_SHORT TASK_: Which lines contain the string "scene"? Please list every one of them.

_DATA SHOWN_:
________________
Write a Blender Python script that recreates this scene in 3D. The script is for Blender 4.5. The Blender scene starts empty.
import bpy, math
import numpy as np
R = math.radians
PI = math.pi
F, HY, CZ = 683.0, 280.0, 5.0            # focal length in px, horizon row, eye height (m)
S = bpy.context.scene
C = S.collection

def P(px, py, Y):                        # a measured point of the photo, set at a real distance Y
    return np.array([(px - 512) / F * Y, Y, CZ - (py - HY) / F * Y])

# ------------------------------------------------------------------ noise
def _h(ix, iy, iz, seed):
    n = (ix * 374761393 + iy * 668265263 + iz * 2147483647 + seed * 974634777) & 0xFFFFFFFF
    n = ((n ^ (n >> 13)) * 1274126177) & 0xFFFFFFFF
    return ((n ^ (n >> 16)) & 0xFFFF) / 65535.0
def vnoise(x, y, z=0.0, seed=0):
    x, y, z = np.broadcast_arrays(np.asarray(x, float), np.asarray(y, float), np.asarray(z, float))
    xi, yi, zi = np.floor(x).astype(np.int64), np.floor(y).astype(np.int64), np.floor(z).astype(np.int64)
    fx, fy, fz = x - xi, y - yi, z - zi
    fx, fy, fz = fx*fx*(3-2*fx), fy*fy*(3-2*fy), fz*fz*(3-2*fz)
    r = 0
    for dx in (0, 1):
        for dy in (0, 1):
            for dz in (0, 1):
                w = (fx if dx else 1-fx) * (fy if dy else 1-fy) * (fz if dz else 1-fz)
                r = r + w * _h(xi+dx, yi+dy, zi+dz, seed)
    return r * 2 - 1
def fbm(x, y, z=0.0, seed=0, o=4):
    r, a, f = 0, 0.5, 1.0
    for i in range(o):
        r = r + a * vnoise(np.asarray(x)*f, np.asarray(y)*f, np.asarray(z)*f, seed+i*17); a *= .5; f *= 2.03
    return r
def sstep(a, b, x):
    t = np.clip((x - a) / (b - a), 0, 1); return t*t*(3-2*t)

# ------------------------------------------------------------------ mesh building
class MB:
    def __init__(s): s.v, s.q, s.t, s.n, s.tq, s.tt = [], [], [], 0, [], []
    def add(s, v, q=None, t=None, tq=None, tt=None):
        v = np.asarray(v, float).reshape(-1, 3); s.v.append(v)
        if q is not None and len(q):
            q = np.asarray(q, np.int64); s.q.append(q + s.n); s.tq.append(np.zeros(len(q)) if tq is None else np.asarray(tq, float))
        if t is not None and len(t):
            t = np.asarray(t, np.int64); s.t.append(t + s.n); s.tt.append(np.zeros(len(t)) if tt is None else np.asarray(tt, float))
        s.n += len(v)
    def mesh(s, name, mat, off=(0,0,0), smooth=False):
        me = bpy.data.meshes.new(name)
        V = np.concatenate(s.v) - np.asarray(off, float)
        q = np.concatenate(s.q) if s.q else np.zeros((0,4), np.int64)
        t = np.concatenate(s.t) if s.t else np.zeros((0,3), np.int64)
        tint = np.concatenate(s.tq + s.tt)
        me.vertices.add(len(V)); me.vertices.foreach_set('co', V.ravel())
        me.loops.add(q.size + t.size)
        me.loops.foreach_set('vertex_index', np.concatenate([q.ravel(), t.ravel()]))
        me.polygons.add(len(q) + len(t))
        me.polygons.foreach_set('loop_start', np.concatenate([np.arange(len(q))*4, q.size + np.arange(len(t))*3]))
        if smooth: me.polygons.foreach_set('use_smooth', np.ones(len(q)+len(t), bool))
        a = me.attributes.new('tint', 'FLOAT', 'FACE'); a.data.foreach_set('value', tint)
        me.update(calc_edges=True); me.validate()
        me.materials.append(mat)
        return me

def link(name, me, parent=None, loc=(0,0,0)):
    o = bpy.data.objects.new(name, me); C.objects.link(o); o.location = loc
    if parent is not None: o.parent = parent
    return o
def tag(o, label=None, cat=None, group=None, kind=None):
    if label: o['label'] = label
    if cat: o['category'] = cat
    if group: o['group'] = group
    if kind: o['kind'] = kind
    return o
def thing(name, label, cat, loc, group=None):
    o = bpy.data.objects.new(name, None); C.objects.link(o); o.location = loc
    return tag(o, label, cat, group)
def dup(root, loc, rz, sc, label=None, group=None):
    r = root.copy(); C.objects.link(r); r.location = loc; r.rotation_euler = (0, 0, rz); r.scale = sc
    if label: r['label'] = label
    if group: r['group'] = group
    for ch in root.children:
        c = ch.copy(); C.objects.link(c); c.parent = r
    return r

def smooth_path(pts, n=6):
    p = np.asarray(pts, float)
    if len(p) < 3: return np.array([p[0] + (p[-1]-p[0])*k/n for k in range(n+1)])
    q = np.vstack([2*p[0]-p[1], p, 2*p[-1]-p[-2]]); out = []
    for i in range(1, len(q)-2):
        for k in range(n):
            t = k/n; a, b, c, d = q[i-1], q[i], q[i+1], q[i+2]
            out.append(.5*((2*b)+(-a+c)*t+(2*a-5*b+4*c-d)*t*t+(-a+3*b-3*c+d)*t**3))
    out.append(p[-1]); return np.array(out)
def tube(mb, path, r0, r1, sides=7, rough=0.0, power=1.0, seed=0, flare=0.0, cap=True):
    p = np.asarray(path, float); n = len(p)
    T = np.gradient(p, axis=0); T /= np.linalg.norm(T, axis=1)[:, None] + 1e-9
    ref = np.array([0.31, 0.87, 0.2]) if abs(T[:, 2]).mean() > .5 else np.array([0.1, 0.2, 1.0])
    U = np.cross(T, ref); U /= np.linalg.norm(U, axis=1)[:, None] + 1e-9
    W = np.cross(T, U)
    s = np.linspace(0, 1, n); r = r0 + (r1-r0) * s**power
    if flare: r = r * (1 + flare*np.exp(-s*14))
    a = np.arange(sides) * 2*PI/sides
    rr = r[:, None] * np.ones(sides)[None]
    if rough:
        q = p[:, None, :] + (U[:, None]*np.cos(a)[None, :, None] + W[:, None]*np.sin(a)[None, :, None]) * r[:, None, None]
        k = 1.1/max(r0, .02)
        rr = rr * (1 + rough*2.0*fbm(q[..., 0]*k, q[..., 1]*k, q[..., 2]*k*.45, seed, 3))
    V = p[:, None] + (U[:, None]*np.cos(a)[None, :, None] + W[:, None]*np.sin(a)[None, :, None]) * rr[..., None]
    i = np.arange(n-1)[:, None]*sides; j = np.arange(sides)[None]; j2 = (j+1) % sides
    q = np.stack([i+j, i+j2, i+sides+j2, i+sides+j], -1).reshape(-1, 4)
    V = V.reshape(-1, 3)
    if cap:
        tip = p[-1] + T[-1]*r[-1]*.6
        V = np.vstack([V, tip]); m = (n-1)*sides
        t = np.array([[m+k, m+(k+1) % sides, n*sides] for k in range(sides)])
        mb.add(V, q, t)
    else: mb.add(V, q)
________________
_FULL SOLUTION_:
Write a Blender Python script that recreates this scene in 3D. The script is for Blender 4.5. The Blender scene starts empty.
S = bpy.context.scene